The $50 billion Gorgon liquefied natural gas project will be a boon for the state, but Western Australia has not escaped unscathed from the global financial crisis, according to Access Economics.
The $50 billion Gorgon liquefied natural gas project will be a boon for the state, but Western Australia has not escaped unscathed from the global financial crisis, according to Access Economics.
The economic forecaster's Business Outlook report, released today, reveals that while the go-ahead for the Gorgon LNG project located on Barrow Island off the mid north coast came at an ideal time, the state's jobs and retail sales decelerated faster than elsewhere in Australia as the crisis hit.
Access Economics director Chris Richardson said Gorgon was a reminder that crises come and go, whereas the demand to feed industrial developments in Asia "will be with us for many decades to come".
"With little more than 10 per cent of the nation's population, Western Australia accounts for more than a third of Australia's exports and almost half of the engineering construction work in the nation as a whole," he said.
"That stunning ability to punch above its weight on exports and engineering comes down to its amazing resource riches and the rising value that the world places on them.
"After all, the go ahead for Gorgon may not mean that Western Australia has escaped
unscathed from the global financial crisis, but it is a reminder that crises come and go, while the demand to feed industrial developments in Asia will be with us for many decades ahead.
"The flipside to that potential is that it makes Western Australia rather more dependent on the world than it is on the rest of Australia. WA is benefiting from some important Australian positives, including the stimulus seen of late.
"But you'd have thought that the worst year in the global economy since the Great Depression might have punched a bigger hole in Western Australia's business cycle than is showing."
Mr Richardson said export sales to the US and UK were down by two-thirds over the past year, and that WA's exports sales to Japan were down by one-third, although sales to India doubled in the past year alone, while export earnings from China rose by 10 per cent despite big falls in the iron ore contract price.

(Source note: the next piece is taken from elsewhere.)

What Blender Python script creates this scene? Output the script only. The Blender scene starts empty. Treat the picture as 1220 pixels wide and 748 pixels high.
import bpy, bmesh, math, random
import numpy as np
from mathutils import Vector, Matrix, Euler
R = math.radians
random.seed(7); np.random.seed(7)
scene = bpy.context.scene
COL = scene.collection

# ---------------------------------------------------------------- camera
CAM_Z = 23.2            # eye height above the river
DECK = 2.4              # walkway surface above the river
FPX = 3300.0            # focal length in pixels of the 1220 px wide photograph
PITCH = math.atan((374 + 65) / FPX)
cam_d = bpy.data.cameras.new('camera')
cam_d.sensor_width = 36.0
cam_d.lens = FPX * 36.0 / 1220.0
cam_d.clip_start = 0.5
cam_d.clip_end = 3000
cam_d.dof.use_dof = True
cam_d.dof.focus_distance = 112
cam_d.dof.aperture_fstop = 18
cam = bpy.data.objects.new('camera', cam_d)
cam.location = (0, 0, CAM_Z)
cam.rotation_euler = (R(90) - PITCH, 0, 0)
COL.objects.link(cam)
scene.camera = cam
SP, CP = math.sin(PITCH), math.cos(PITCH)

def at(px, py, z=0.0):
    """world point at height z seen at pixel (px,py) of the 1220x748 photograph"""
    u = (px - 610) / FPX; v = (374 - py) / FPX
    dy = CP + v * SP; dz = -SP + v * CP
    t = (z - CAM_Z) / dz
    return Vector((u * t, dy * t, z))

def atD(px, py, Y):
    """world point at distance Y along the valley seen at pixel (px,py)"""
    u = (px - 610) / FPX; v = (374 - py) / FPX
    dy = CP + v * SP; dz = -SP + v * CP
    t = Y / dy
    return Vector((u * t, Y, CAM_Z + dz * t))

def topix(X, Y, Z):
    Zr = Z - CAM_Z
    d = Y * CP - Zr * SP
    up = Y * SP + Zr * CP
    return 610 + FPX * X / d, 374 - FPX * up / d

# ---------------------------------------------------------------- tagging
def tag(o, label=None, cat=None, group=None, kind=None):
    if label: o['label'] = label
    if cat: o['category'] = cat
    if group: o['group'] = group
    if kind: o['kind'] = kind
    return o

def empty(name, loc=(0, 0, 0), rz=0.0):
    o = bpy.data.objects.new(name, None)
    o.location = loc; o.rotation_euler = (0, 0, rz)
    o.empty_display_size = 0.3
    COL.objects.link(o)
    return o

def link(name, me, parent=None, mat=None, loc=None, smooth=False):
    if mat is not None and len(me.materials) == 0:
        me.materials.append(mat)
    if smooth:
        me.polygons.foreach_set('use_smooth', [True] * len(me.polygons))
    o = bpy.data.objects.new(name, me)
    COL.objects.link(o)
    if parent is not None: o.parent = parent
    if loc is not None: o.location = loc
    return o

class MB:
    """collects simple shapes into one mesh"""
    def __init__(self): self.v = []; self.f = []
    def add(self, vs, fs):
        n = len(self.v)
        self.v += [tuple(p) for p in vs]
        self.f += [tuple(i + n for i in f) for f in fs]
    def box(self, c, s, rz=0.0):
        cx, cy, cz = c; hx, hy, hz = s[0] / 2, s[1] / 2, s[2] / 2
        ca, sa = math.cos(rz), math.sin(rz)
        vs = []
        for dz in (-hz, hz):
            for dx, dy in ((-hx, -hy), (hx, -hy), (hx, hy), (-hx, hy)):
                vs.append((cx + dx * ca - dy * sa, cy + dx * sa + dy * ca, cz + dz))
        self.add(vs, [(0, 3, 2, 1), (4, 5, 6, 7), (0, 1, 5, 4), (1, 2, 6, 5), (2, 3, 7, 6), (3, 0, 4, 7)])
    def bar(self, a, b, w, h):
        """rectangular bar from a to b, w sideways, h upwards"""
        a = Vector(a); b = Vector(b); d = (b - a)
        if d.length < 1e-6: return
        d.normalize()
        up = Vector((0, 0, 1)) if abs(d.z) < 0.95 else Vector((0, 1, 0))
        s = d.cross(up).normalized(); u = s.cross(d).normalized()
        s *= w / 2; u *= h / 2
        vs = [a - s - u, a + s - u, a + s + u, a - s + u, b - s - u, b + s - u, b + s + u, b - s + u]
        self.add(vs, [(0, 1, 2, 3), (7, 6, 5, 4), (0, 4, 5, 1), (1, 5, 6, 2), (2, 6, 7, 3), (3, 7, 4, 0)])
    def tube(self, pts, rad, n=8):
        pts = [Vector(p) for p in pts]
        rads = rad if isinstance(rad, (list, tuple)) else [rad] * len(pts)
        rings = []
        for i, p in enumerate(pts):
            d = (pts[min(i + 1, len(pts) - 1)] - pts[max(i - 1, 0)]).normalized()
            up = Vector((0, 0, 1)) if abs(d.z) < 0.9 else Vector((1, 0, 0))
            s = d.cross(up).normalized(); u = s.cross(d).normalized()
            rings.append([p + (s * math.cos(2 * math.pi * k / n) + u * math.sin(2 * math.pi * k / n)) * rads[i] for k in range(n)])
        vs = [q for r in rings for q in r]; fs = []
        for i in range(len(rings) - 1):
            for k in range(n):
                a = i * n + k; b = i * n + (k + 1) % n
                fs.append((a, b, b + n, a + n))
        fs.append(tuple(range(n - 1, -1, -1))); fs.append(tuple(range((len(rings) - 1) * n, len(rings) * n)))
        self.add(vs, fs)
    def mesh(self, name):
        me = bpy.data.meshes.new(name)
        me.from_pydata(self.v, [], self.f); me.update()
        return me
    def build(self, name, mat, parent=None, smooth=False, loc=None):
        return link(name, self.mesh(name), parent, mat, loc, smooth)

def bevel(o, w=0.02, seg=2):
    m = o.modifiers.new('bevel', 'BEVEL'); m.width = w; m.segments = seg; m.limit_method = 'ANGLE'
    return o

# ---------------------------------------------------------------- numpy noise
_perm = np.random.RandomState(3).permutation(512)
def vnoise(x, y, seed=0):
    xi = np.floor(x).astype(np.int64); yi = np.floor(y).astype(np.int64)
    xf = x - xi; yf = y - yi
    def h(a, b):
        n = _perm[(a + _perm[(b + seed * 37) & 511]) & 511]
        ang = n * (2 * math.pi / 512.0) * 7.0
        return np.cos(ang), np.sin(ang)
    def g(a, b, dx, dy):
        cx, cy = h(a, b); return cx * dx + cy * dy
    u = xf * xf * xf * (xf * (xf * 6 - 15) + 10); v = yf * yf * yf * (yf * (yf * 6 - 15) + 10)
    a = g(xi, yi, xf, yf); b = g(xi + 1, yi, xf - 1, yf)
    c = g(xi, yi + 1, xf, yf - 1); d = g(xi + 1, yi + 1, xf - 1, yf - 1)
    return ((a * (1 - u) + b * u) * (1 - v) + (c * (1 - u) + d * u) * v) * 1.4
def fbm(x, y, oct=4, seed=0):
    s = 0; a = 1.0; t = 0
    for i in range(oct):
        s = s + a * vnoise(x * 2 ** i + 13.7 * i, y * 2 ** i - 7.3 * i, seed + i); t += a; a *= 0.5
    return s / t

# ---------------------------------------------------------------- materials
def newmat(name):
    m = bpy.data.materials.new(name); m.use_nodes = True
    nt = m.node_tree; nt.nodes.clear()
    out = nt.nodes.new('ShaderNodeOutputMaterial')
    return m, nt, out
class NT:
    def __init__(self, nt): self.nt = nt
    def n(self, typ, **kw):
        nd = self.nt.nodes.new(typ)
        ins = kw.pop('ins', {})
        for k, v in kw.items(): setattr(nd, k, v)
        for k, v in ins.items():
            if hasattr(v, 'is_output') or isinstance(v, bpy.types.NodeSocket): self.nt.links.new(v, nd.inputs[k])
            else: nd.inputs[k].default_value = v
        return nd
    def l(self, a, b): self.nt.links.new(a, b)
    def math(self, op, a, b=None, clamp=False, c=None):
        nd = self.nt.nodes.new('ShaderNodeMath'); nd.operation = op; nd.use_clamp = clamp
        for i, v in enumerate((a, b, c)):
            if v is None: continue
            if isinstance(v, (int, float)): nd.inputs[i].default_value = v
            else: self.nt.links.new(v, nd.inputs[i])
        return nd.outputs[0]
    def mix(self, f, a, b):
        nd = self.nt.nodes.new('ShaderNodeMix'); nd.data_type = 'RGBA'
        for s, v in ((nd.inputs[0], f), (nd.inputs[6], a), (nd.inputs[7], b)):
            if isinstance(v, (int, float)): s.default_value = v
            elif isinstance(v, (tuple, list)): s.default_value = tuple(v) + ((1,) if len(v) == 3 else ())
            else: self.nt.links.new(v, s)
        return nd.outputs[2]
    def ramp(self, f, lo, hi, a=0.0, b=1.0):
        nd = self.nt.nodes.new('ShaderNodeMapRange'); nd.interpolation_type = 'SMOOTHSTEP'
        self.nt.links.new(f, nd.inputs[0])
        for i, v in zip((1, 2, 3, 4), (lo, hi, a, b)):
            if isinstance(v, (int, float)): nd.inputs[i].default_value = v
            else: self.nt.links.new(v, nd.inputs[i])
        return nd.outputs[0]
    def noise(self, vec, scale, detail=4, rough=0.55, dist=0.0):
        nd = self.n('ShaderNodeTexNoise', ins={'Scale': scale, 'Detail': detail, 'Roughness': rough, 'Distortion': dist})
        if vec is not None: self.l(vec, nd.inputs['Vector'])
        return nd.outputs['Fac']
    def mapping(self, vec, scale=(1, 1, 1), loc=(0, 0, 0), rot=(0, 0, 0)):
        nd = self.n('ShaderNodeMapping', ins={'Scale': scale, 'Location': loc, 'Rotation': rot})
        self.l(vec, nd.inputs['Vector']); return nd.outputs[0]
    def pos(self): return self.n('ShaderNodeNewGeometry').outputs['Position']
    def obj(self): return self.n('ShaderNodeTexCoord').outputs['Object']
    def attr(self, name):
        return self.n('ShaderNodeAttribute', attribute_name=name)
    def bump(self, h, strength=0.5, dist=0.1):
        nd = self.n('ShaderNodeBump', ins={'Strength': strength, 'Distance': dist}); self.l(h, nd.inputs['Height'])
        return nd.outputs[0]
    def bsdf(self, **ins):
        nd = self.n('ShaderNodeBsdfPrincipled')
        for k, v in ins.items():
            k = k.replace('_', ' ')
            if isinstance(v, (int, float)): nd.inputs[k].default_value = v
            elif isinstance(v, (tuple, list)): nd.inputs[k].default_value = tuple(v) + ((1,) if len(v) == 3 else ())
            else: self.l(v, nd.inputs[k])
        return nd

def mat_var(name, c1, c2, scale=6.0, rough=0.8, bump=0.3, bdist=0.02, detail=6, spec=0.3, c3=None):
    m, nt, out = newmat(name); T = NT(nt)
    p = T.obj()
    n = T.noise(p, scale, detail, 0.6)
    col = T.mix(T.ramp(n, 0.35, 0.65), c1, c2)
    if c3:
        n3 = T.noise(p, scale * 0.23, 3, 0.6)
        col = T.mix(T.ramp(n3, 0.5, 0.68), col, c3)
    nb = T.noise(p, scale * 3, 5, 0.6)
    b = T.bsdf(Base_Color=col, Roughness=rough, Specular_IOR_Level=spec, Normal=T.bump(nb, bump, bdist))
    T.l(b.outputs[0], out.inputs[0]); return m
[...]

The Gorgon project is expected to generate 10,000 construction jobs alone, a sign of the longer term positives the state is yet to enjoy.
However Mr Richardson said important risks do lie ahead.
"We don't think that WA is out of the woods, with the rising risk of China's commodity purchases falling away in 2011, and perhaps taking down commodity prices at the same time," he said.
"But as a longer term story...Western Australia remains on the right side of history."